If a customer walks in demanding 600km because they're afraid of "running out," and your salesperson—who has never lived with an EV—simply nods and points them to the $100k flagship, you’ve lost the sale. You’ve confirmed their fear that EVs are only for the wealthy.
But imagine this conversation instead:
"I hear you on the range, but let's look at the data. I’ve been driving this 400km model for two weeks. I drive from Bowmanville to Ajax every day, hit the grocery store, and do the school run. I only plug in twice a week. By going with this 400km pack instead of the 600km 'Long Range,' you’re saving $15,000 upfront. That’s $15,000 you aren't paying interest on for a battery capacity you will literally never use."
The Pivot to Efficiency
By 2026, the cost of Lithium Iron Phosphate (LFP) batteries has stabilized significantly below Nickel-based packs. LFP is sturdier, lasts longer, and—most importantly—is cheaper. When we educate the consumer to accept a 400km "Standard Range" LFP pack, we allow the industry to pivot.
Smaller, more efficient packs lead to:
Lower MSRPs: Moving the entry point from $65k down to $45k.
Lighter Vehicles: Improving tire wear and handling (another service-desk win).
Faster Charging: Smaller packs reach 80% faster on a Level 2 home charger.

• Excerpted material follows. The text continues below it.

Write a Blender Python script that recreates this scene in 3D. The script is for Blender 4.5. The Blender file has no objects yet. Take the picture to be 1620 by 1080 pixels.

The "Affordability Problem" isn't going to be solved in a boardroom in Tokyo or Detroit. They are going to keep building what they think people want. It’s going to be solved on your showroom floor by professionals who can use real-world logic to talk a customer down from an expensive, unnecessary battery into an affordable, realistic EV that actually fits their life.
The Bottom Line for 2026
The "EV Problem" is only a problem if you’re a passive participant in your own dealership.
The leaders of 2026 will be the ones who go "all in."
Stop viewing those EVs as flooring costs and start viewing them as your most powerful lead-generation tool. If you can become the "EV Authority" in your region, you won't just sell cars; you’ll steal market share from every other dealer who is still trying to push "the other guys'" leftovers.
It’s time to stop the trepidation and start the hype. Hands on wheels, hearts in the game. Let's go.